Over the years I’ve accumulated some really great father-son fishing clients. I especially enjoy taking these trips because they are such a great setting for bonding and I get to be part of some very special moments that will be cherished for life. One of my favorite pairs is Mark Charley and his 12 year old son, Michael. I have been taking them out several times a year for four years now. We haven’t missed Michael’s birthday rain or shine. They have a have a great relationship and the love between them is palpable. Mark has mastered the balance between stern, respected and revered father with buddy, best friend and confidant. From what I’ve seen, those types of relationships don’t just happen. They take a lot of hard work, love and discipline.

flats - fishing charters - Tavernier - backcountry
Flat-calm day with the Charleys

Humorous banter has always been one of my favorite dynamics of any relationship, but I think it is especially important between family members. Mine is no exception and neither is the Charley’s. They are a lot of fun to be around. As with most father and sons, there is a healthy level of competitiveness there. Like many anglers, they keep track of who’s caught the most fish and who is “winning” at any given moment. I do it myself with some of my fishing buds. (And completely avoid it with others)

One morning a year or so ago, Michael showed up to the boat with a list of fish and corresponding numbers. At first I thought it was a projection of that day’s catch and I was horrified.  I’m a big believer of Murphy’s Law. You should never brag about fish that you’re ‘going’ to catch. It’s a sure way to get skunked.  It turns out that it was not a projection, but a fish point tallying system (I was okay with that). He had just taken our fishing to another level.

Each fish is assigned specified points. The more desirable or hard to catch the species, the more points it is assigned. Some fish have three point assignments; under legal sized, legal or slot sized and over slot sized. An example would be the redfish. A redfish has to be at least 18” to keep. It also must be less than 27” to keep. That means a “slot” redfish must be between 18” and 27” to take home and eat. So in Michael’s point system any redfish caught earns 2 points. A redfish between 18” and 27” earns 3 points and a redfish over 27” earns 4 points.

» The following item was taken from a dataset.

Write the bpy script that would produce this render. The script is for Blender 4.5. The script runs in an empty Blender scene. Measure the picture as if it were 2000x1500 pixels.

A catch means pulling the fish to the boat, out of the water or reeling the leader up the rod tip. Jumping a fish off or having it spit your hook out of its mouth while it is airborne does not count as a catch. (Sorry Michael) There are also species that actually count against an angler. They are considered undesirable or “garbage” fish. They are the lizard fish, catfish, boxfish or toadfish. Each one is worth -1 point. The angler may take their time reeling in these fish in an attempt to lose them, but once it is at the boat, out of the water or the leader is in the rod tip, the point is deducted.

permit - flats fishing - Tavernier - 2012
Michael, ten years after I first met him with his first permit.

We had a blast on our most recent outing this past week. The competition was fierce, but friendly. We were neck and neck for a while, but slowly but surely Mark pulled away with the lead and would not be caught.  The day’s end tally had Mark with 72 points, Michael with 48 points and Captain Dave with 30 points. The categories counted were trout, over 18” trout, jack, lady fish, over slot redfish, bluefish, snapper, pinfish, lizardfish and catfish. We had a break off of a snook and a shark which count for nothing, but are worth mentioning. Aside from the fish caught were a lot of laughs, a gorgeous glass-calm day, pod after pod of beautiful playing, feeding and mating porpoise, a big shark, a dozen tailing redfish, a loggerhead turtle and we even ran into a couple of good friends out on the water. Overall it was an awesome day and we all went home winners!

redfish - fishing charters - Tavernier - backcountry
Michael Charley’s 3 Point Redfish

Michael’s Fish Tally Chart

Trout:                                                 1 point

Trout over 18 inches:                        2 points

Redfish:                                             2 points

Slot Redfish (18”-27”):                    3 points

Redfish over slot:                              4 points

Snook:                                                2 points

Slot Snook (28”-33”):                       3 points

Over Slot Snook                                  4 points

Shark                                                   3 points

Shark over 6 ft                                    4 points

Ladyfish:                                              1 point

Jack:                                                      1 point

Snapper:                                               1 point

Legal-sized Snapper:                          2 points

Tarpon:                                                2 points

Tarpon over 40 lbs:                             3 points

Tarpon over 80 lbs:                             4 points

Pinfish:                                                 1 point

Pompano:                                            2 points

Permit:                                                 4 points

Mackerel:                                             2 points

Sheepshead                                          2 points

Flounder                                               2 points

Bluefish:                                               2 points

Black Drum:                                         2 points

Blue Runner:                                         1 point

Bonefish:                                              4 points

Triple Tail:                                            2 points

Barracuda:                                             1 point

Silver Trout:                                          1 point

Cobia:                                                    4 points

Legal Cobia (+33”):                               5 points

Goliath Grouper:                                   3 points

Other Grouper Species:                         3 points

Sand Perch:                                            1 point

Sawfish:                                                10 points

Lizardfish:                                           -1 point

Catfish:                                                 -1 point

Boxfish:                                                -1 point

Toadfish:                                              -1 point

Pufferfish:                                           -1 point

sailfish - Key Largo - fishing charters
My great friend Gainey fishing for sailfish. He likes to remind me that he was only 2 (not 3) in this picture.